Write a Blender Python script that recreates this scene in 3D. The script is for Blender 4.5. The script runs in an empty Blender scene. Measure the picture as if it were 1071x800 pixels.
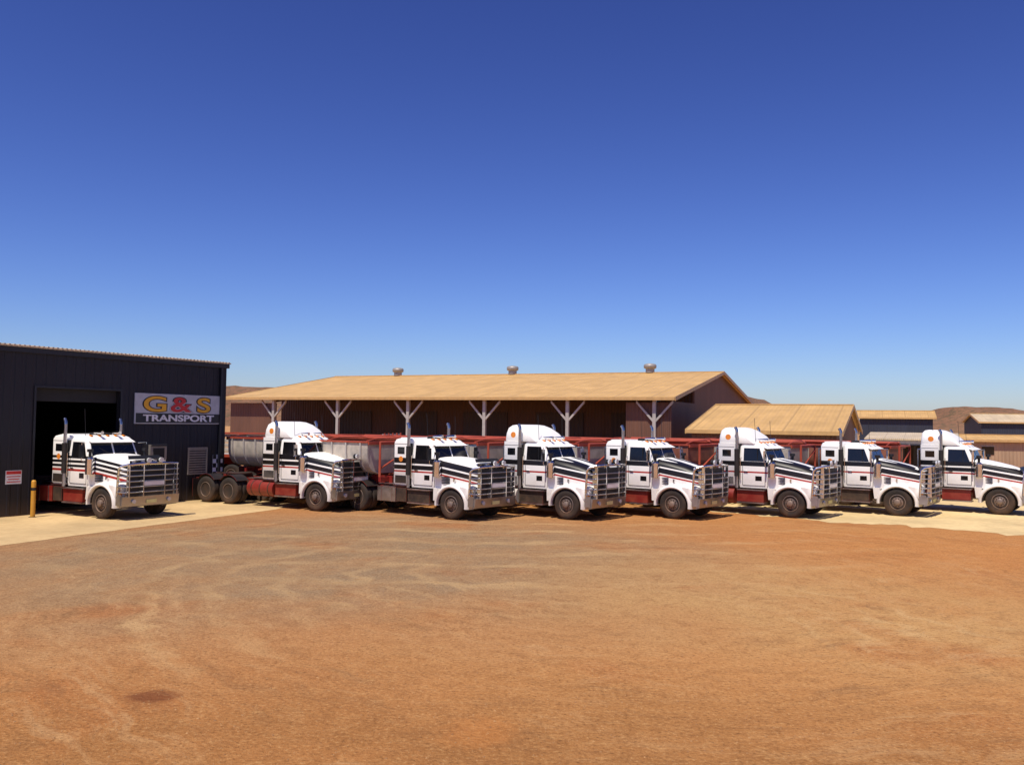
import bpy, bmesh, math, random
from math import sin, cos, pi, radians
from mathutils import Vector, Matrix, noise as mnoise
random.seed(7)
scene = bpy.context.scene
COL = scene.collection

# ------------------------------------------------------------------ materials
class NT:
    def __init__(s, name):
        s.mat = bpy.data.materials.new(name); s.mat.use_nodes = True
        s.nt = s.mat.node_tree; s.n = s.nt.nodes; s.l = s.nt.links
        s.b = s.n.get('Principled BSDF')
    def new(s, t, **kw):
        n = s.n.new(t)
        for k, v in kw.items(): setattr(n, k, v)
        return n
    def put(s, sock, val):
        if isinstance(val, bpy.types.NodeSocket): s.l.new(val, sock)
        else:
            if hasattr(sock.default_value, '__len__') and hasattr(val, '__len__') and len(val) == 3 and len(sock.default_value) == 4:
                val = (*val, 1)
            sock.default_value = val
    def m(s, op, a, b=0.0, c=None, clamp=False):
        n = s.new('ShaderNodeMath', operation=op, use_clamp=clamp)
        s.put(n.inputs[0], a); s.put(n.inputs[1], b)
        if c is not None: s.put(n.inputs[2], c)
        return n.outputs[0]
    def mr(s, v, a, b, c=0.0, d=1.0, smooth=False):
        n = s.new('ShaderNodeMapRange'); n.clamp = True
        if smooth: n.interpolation_type = 'SMOOTHSTEP'
        for i, x in enumerate((v, a, b, c, d)): s.put(n.inputs[i], x)
        return n.outputs[0]
    def mix(s, f, a, b, bt='MIX'):
        n = s.new('ShaderNodeMix', data_type='RGBA', blend_type=bt)
        s.put(n.inputs[0], f); s.put(n.inputs[6], a); s.put(n.inputs[7], b)
        return n.outputs[2]
    def noise(s, vec, scale, detail=4, rough=.55, dist=0.0):
        n = s.new('ShaderNodeTexNoise')
        s.put(n.inputs['Vector'], vec); n.inputs['Scale'].default_value = scale
        n.inputs['Detail'].default_value = detail; n.inputs['Roughness'].default_value = rough
        n.inputs['Distortion'].default_value = dist
        return n.outputs[0]
    def coord(s, k='Object'):
        return s.new('ShaderNodeTexCoord').outputs[k]
    def pos(s): return s.new('ShaderNodeNewGeometry').outputs['Position']
    def sep(s, v):
        n = s.new('ShaderNodeSeparateXYZ'); s.put(n.inputs[0], v); return n.outputs
    def comb(s, x, y, z):
        n = s.new('ShaderNodeCombineXYZ')
        s.put(n.inputs[0], x); s.put(n.inputs[1], y); s.put(n.inputs[2], z); return n.outputs[0]
    def vmap(s, v, sc=(1, 1, 1)):
        n = s.new('ShaderNodeMapping'); s.put(n.inputs[0], v); n.inputs['Scale'].default_value = sc
        return n.outputs[0]
    def bump(s, h, st=.3, d=.02):
        n = s.new('ShaderNodeBump'); n.inputs['Strength'].default_value = st
        n.inputs['Distance'].default_value = d; s.put(n.inputs['Height'], h)
        s.l.new(n.outputs[0], s.b.inputs['Normal'])
    def out(s, col, rough=.5, metal=0.0, **kw):
        s.put(s.b.inputs['Base Color'], col); s.put(s.b.inputs['Roughness'], rough)
        s.put(s.b.inputs['Metallic'], metal)
        for k, v in kw.items(): s.put(s.b.inputs[k.replace('_', ' ')], v)
        return s.mat

DUST = (.32, .16, .07)
def simple(name, col, rough=.5, metal=0.0, dust=.5, zt=1.6, var=.15, coat=0.0):
    t = NT(name); P = t.pos(); z = t.sep(P)[2]
    n = t.noise(P, 3.0, 3)
    c = t.mix(t.mr(n, .3, .7, 0, 1), tuple(x*(1-var) for x in col), tuple(min(1, x*(1+var*.4)) for x in col))
    fac = t.m('MULTIPLY', t.mr(z, 0.0, zt, 1, .06), t.m('MULTIPLY', t.mr(n, .35, .7, .25, 1), dust), clamp=True)
    c = t.mix(fac, c, DUST)
    r = t.m('ADD', t.m('MULTIPLY', fac, .5), rough, clamp=True)
    mt = t.m('MULTIPLY', t.m('SUBTRACT', 1.0, fac), metal)
    return t.out(c, r, mt, Coat_Weight=coat)

def livery(name, style=0):
    t = NT(name); O = t.coord(); P = t.pos(); s = t.sep(O); x, y, z = s[0], s[1], s[2]
    ay = t.m('ABSOLUTE', y)
    def band(v, a, b):
        return t.m('MULTIPLY', t.m('GREATER_THAN', v, a), t.m('LESS_THAN', v, b))
    zz = t.m('SUBTRACT', z, t.m('MULTIPLY', t.m('MAXIMUM', x, -1.0), -0.17))
    low = t.m('GREATER_THAN', ay, .5)
    if style == 0:
        blk = t.m('MAXIMUM', band(zz, 1.70, 1.90), band(zz, 1.48, 1.64)); rd = band(zz, 1.38, 1.44)
    elif style == 1:
        bb = t.m('MULTIPLY', t.m('MAXIMUM', band(zz, 1.76, 1.98), band(zz, 1.52, 1.71)), t.m('GREATER_THAN', x, -.8))
        blk = t.m('MAXIMUM', bb, t.m('MULTIPLY', band(zz, 1.68, 1.86), t.m('LESS_THAN', x, -.8))); rd = band(zz, 1.42, 1.48)
    else:
        blk = t.m('MAXIMUM', t.m('MAXIMUM', band(zz, 1.80, 1.89), band(zz, 1.65, 1.74)), band(zz, 1.50, 1.59)); rd = band(zz, 1.36, 1.44)
    blk = t.m('MULTIPLY', blk, low); red = t.m('MULTIPLY', rd, low)
    if style == 1:
        tp = t.m('MULTIPLY', band(ay, .20, .50), t.m('MULTIPLY', band(x, -.74, .5), t.m('GREATER_THAN', z, 1.75)))
        blk = t.m('MAXIMUM', blk, tp)
    n = t.noise(P, 2.5, 4)
    c = t.mix(blk, (.87, .85, .81), (.006, .006, .008))
    c = t.mix(red, c, (.40, .02, .015))
    fac = t.m('MULTIPLY', t.mr(z, .6, 1.7, .45, .02), t.mr(n, .35, .75, .3, 1), clamp=True)
    c = t.mix(fac, c, DUST)
    return t.out(c, t.m('ADD', .40, t.m('MULTIPLY', fac, .5)), 0.0, Specular_IOR_Level=.35)

def corrugated(name, col, period=.2, rough=.6, axis='xy', depth=.03, dirt=.2, zdirt=1.2, sharp=False, metal=0.0, sheet=True):
    t = NT(name); O = t.coord(); s = t.sep(O)
    v = t.m('ADD', s[0], s[1]) if axis == 'xy' else s[0 if axis == 'x' else 1]
    w = t.m('SINE', t.m('MULTIPLY', v, 2*pi/period))
    if sharp: w = t.mr(w, .3, .8, 0, 1)
    n = t.noise(t.vmap(O, (1, 1, .25)), .7, 4); n2 = t.noise(t.vmap(O, (3, .4, .6)), 1.2, 3)
    c = t.mix(t.mr(n, .3, .7), tuple(x*.82 for x in col), tuple(x*1.1 for x in col))
    c = t.mix(t.mr(n2, .4, .7, 0, .3), c, tuple(x*.7 for x in col))
    if sheet:
        fr = t.m('FRACT', t.m('DIVIDE', v, period*5))
        c = t.mix(t.m('LESS_THAN', fr, .04), c, tuple(x*.75 for x in col))
    if zdirt > 0:
        c = t.mix(t.m('MULTIPLY', t.mr(s[2], 0, zdirt, 1, 0), dirt*2.2, clamp=True), c, DUST)
    t.bump(w, 1.0, depth)
    return t.out(c, rough, metal)

M = {}
M['white'] = livery('truck_paint_a', 0); M['whiteB'] = livery('truck_paint_b', 1); M['whiteC'] = livery('truck_paint_c', 2)
M['red'] = simple('chassis_red', (.22, .010, .010), .4, dust=.35)
M['redrail'] = simple('rail_red', (.40, .055, .025), .55, dust=.3, zt=4)
M['chrome'] = simple('polished_metal', (.82, .81, .79), .14, 1.0, dust=.3)
M['alloy'] = simple('alloy_bar', (.45, .44, .43), .26, 1.0, dust=.35, zt=2.4)
M['tyre'] = simple('tyre_rubber', (.012, .011, .011), .85, dust=.3, zt=1.2)
M['rim'] = simple('wheel_rim', (.22, .18, .16), .45, .5, dust=.7, zt=1.4)
M['black'] = simple('black_plastic', (.010, .010, .011), .5, dust=.15)
M['dark'] = simple('dark_metal', (.025, .022, .02), .6, .3, dust=.4)
M['glass'] = simple('cab_glass', (.005, .006, .008), .08, 0, dust=.05, zt=3)
M['lamp'] = simple('headlamp_glass', (.75, .75, .72), .12, .3, dust=.15)
M['amber'] = simple('amber_lens', (.75, .22, .02), .25, dust=.1)
M['orange'] = simple('orange_decal', (.80, .25, .03), .4, dust=.1)
M['tub'] = simple('tipper_body_paint', (.60, .55, .47), .45, .1, dust=.6, zt=3.4, var=.35)
M['tubred'] = simple('tipper_body_rust_red', (.30, .10, .06), .55, .0, dust=.5, zt=3.4, var=.35)
M['tubin'] = simple('tipper_rib_paint', (.5, .47, .43), .5, .1, dust=.5, zt=3.2, var=.3)
M['plate'] = simple('number_plate', (.8, .75, .3), .4, dust=.2)
M['tankwhite'] = simple('tank_white', (.62, .6, .56), .35, .0, dust=.6)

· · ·

§ **WRITTEN INSTRUCTION**: Quote, please, every line of the material above from its start through the line that has "COL = scene.collection", reproducing the words exactly and dropping any images.

§ **RESULT**:
Write a Blender Python script that recreates this scene in 3D. The script is for Blender 4.5. The script runs in an empty Blender scene. Measure the picture as if it were 1071x800 pixels.
import bpy, bmesh, math, random
from math import sin, cos, pi, radians
from mathutils import Vector, Matrix, noise as mnoise
random.seed(7)
scene = bpy.context.scene
COL = scene.collection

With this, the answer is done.